Colour Flashes from light bulbs

23 February 2009

cfl-teaser.jpg

Green CFl

Share

Ingredients

A conventional light bulb acts as you would expect, when the power is removed, the filament cools down from white hot through orange, to red hot and eventually stops emitting in the visible region.

An incandescent light bulb turning off slowed down by a factor of 50.

However when I pointed the camera at a compact fluorescent bulb, something more interesting happened.

An energy saving light bulb turning off slowed down by a factor of 50

It flashed green as it turned off. So I tried it on a fluorescent tube in the kitchen, as fluorescent tubes and energy saving light bulbs are essentially the same technology, so I thought there might be a similar effect.

A fluorescent tube turning of slowed down 50x

To start off with you can see the 100Hz flashing caused by the 50Hz mains not producing a constant current in the tube. Then as the tube turns off it flashes yellow and  for considerably longer than the energy saving light bulb.

 Why?

Spectrum of CFL
Spectrum of an energy saving light bulb. Each line is produced by a different type of phosphor.

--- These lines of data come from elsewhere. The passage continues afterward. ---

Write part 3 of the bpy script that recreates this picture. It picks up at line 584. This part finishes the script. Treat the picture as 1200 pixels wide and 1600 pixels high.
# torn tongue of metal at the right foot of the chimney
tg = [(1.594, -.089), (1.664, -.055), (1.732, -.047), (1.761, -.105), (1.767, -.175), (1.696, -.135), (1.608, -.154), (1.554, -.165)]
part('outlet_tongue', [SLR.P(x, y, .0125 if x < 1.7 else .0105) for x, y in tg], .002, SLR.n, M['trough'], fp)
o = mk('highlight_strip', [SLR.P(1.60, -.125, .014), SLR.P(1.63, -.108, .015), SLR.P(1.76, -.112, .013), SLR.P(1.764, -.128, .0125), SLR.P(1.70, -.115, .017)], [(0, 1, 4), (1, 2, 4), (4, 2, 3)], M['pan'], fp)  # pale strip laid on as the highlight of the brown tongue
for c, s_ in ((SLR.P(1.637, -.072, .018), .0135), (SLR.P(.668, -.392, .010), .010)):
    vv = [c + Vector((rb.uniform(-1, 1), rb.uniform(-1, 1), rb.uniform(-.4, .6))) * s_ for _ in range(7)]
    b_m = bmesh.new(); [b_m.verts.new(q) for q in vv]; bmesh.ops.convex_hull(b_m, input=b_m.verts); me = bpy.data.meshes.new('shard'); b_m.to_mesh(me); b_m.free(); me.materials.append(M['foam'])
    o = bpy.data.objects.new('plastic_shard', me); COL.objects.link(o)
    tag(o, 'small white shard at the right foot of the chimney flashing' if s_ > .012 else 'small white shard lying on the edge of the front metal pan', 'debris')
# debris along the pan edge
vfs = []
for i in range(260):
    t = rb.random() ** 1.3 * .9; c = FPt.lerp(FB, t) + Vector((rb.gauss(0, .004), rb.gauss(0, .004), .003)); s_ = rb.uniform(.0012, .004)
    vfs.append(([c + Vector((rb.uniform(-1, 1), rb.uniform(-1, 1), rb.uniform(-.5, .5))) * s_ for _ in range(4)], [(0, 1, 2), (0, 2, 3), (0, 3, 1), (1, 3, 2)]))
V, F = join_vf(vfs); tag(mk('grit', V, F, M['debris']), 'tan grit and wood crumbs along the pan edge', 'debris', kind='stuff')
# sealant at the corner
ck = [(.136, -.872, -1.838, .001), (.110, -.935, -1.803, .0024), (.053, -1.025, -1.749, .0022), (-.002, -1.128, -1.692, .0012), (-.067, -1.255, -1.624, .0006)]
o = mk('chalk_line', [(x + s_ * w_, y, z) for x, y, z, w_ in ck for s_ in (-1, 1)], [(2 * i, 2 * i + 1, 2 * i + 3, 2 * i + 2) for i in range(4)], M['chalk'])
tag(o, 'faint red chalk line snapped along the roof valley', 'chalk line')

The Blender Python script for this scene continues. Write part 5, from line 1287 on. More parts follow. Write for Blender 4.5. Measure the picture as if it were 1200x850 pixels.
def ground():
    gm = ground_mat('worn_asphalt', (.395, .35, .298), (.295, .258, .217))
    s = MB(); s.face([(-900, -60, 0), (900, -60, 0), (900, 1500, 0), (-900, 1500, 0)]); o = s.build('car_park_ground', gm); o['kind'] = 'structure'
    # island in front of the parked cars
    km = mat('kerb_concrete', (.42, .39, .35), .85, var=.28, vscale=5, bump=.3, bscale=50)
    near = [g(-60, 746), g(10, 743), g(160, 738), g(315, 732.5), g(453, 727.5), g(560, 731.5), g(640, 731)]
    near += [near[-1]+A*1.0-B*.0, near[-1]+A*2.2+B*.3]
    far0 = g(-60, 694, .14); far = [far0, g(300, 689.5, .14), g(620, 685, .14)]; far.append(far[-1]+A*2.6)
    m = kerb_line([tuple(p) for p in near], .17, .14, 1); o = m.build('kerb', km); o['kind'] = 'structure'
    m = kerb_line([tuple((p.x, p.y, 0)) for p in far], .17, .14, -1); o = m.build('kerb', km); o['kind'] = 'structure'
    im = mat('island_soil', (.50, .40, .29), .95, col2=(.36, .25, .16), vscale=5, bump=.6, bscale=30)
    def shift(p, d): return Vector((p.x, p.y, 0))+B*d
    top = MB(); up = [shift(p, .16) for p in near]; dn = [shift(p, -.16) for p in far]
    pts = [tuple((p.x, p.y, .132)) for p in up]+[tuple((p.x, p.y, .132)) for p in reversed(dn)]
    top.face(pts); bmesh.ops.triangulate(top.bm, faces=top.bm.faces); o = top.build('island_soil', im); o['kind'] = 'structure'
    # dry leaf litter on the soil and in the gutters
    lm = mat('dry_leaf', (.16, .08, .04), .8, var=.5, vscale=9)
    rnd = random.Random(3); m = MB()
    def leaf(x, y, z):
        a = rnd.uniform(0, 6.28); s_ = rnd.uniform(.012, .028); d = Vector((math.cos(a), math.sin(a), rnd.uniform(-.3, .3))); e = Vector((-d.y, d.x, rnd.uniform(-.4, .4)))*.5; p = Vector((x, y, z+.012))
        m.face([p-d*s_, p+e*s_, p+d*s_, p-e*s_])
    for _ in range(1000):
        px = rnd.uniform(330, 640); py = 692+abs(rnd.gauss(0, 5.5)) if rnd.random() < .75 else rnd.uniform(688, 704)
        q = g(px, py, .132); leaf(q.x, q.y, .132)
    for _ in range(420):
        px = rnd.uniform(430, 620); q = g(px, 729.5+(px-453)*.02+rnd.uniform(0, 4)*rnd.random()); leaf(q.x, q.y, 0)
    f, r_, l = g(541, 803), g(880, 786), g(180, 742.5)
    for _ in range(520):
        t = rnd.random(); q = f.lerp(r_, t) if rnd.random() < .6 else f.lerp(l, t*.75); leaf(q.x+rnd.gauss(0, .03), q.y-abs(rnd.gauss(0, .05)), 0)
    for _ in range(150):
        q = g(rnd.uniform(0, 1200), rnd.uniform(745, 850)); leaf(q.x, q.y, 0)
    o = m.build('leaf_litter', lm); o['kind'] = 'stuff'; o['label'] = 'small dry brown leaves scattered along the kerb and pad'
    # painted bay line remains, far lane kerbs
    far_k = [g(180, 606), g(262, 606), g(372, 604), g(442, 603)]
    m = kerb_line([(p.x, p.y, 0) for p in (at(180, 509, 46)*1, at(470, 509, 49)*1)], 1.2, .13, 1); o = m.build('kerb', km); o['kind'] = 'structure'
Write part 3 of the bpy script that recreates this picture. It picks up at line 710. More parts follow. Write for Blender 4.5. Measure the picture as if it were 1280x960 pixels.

I think what is going on is that a fluorescent light bulb works by passing a current through mercury vapour inside the tube. This glows in the ultra-violet region of the spectrum very efficiently but ultra-violet is invisible. So, the inside of the tube is covered with phosphors, each of these convert the ultraviolet into a particular colour of light.

If you look at the spectrum of an energy saving bulb you can see the colours produced by the each of the different phosphors.

Phosphors absorb energy and then remit it in the form of light. Different phosphors do this at different rates, and in the energy saving bulb they slowest is probably the green, so it keeps emitting for the longest once you have turned the bulb off. Hence the green flash.

The fluorescent tube obviously uses a different yellow phosphor which is also slow and so it produces a yellow flash. If this is the case then the yellow should be the last colour to turn on and the tube should turn on as a different colour.

I took advantage of the dodgy starter on the fluorescent tube in my garage to test this out.

A flashing fluorescent tube slowed down 50x

And as you can see, as it turns on it first goes blue, which must be the fastest phosphor then goes white as the other phosphors catch up, and then as it turns off it goes yellow as before, which I think means that this explanation hangs together.